INFORMATION SHOWN ::
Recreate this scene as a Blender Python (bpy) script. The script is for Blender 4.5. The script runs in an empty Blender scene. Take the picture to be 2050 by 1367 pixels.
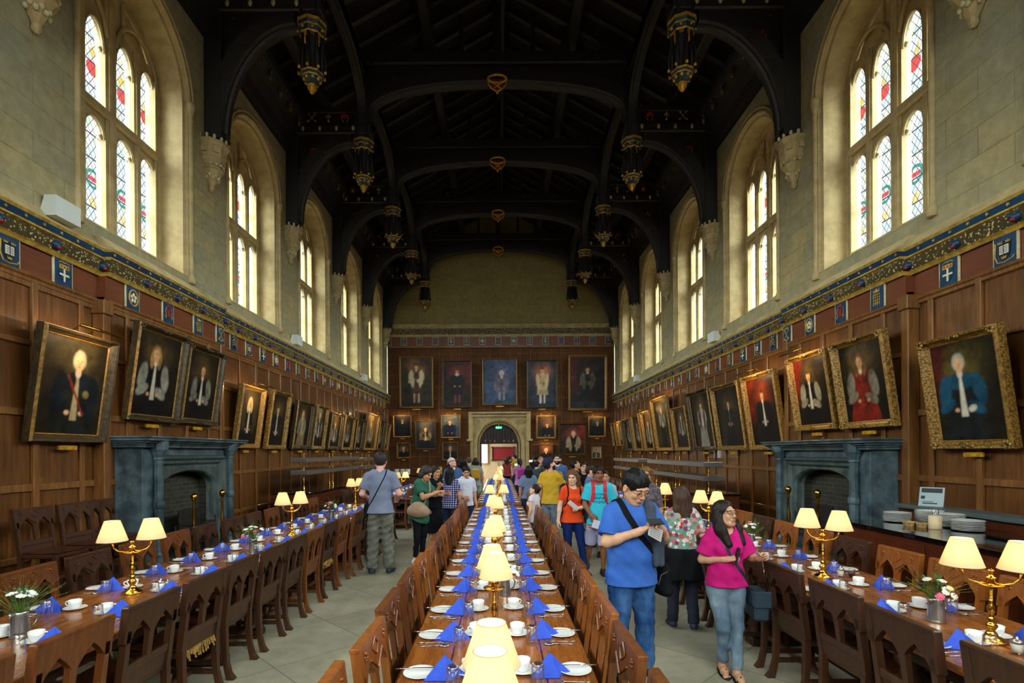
EXPOSURE = 1.15
SUNR = 17.0
SUNL = 17.0
SUNB = 5.5
import bpy, math, random
import numpy as np
from mathutils import Matrix, Vector
random.seed(7)
RNG = np.random.RandomState(11)
COL = bpy.context.scene.collection
PI = math.pi
XL, XR = -5.8, 6.0          # inner faces of the two long walls
YB, YE = -5.6, 27.7         # wall behind the viewer, wall with the doorway
EYE = 1.85

def P(px, py, Y):
    """point of the photo at distance Y down the hall"""
    return ((px-1000)*Y/1057.0, EYE+(905+0.006*(px-1000)-py)*Y/1057.0)
def fl(px, py):
    """a spot on the floor seen at px,py -> x,y"""
    Y = 1957.0/(py-905-0.006*(px-1000)); return ((px-1000)*Y/1057.0, Y)
def tb(px, py, z=0.77):
    Y = (EYE-z)*1057.0/(py-905-0.006*(px-1000)); return ((px-1000)*Y/1057.0, Y)

def T(x=0, y=0, z=0): return np.array(Matrix.Translation((x, y, z)))
def RX(a): return np.array(Matrix.Rotation(a, 4, 'X'))
def RY(a): return np.array(Matrix.Rotation(a, 4, 'Y'))
def RZ(a): return np.array(Matrix.Rotation(a, 4, 'Z'))
def SC(x, y, z): return np.diag([x, y, z, 1.0])

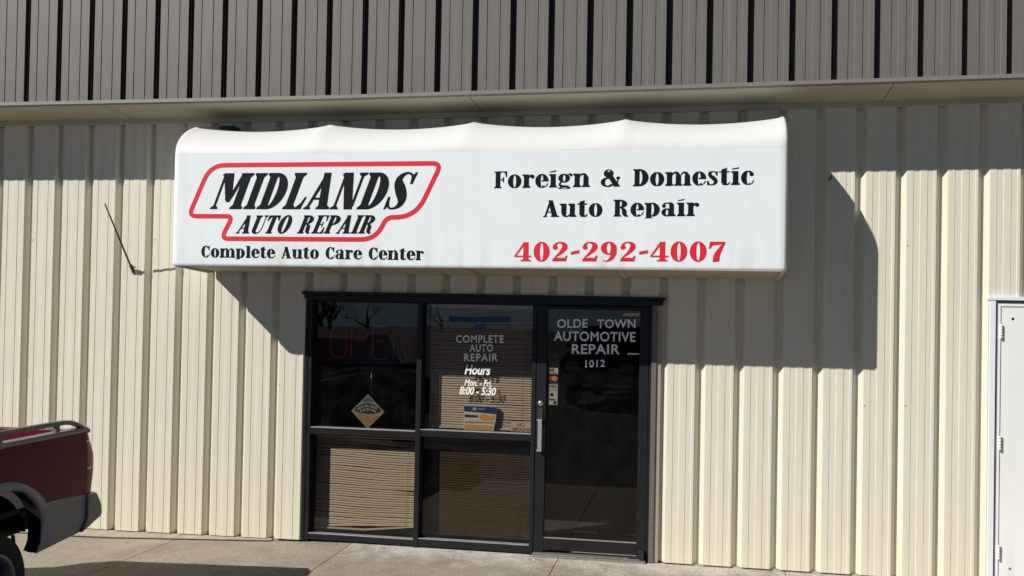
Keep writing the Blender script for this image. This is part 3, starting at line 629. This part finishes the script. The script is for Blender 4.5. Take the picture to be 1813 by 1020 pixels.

YOUR OBJECTIVE :: Pictures in the records must not appear in the copy; transcribe everything else precisely.

COMPLETE RESPONSE ::
Recreate this scene as a Blender Python (bpy) script. The script is for Blender 4.5. The script runs in an empty Blender scene. Take the picture to be 2050 by 1367 pixels.
EXPOSURE = 1.15
SUNR = 17.0
SUNL = 17.0
SUNB = 5.5
import bpy, math, random
import numpy as np
from mathutils import Matrix, Vector
random.seed(7)
RNG = np.random.RandomState(11)
COL = bpy.context.scene.collection
PI = math.pi
XL, XR = -5.8, 6.0          # inner faces of the two long walls
YB, YE = -5.6, 27.7         # wall behind the viewer, wall with the doorway
EYE = 1.85

def P(px, py, Y):
    """point of the photo at distance Y down the hall"""
    return ((px-1000)*Y/1057.0, EYE+(905+0.006*(px-1000)-py)*Y/1057.0)
def fl(px, py):
    """a spot on the floor seen at px,py -> x,y"""
    Y = 1957.0/(py-905-0.006*(px-1000)); return ((px-1000)*Y/1057.0, Y)
def tb(px, py, z=0.77):
    Y = (EYE-z)*1057.0/(py-905-0.006*(px-1000)); return ((px-1000)*Y/1057.0, Y)

def T(x=0, y=0, z=0): return np.array(Matrix.Translation((x, y, z)))
def RX(a): return np.array(Matrix.Rotation(a, 4, 'X'))
def RY(a): return np.array(Matrix.Rotation(a, 4, 'Y'))
def RZ(a): return np.array(Matrix.Rotation(a, 4, 'Z'))
def SC(x, y, z): return np.diag([x, y, z, 1.0])

Keep writing the Blender script for this image. This is part 3, starting at line 629. This part finishes the script. The script is for Blender 4.5. Take the picture to be 1813 by 1020 pixels.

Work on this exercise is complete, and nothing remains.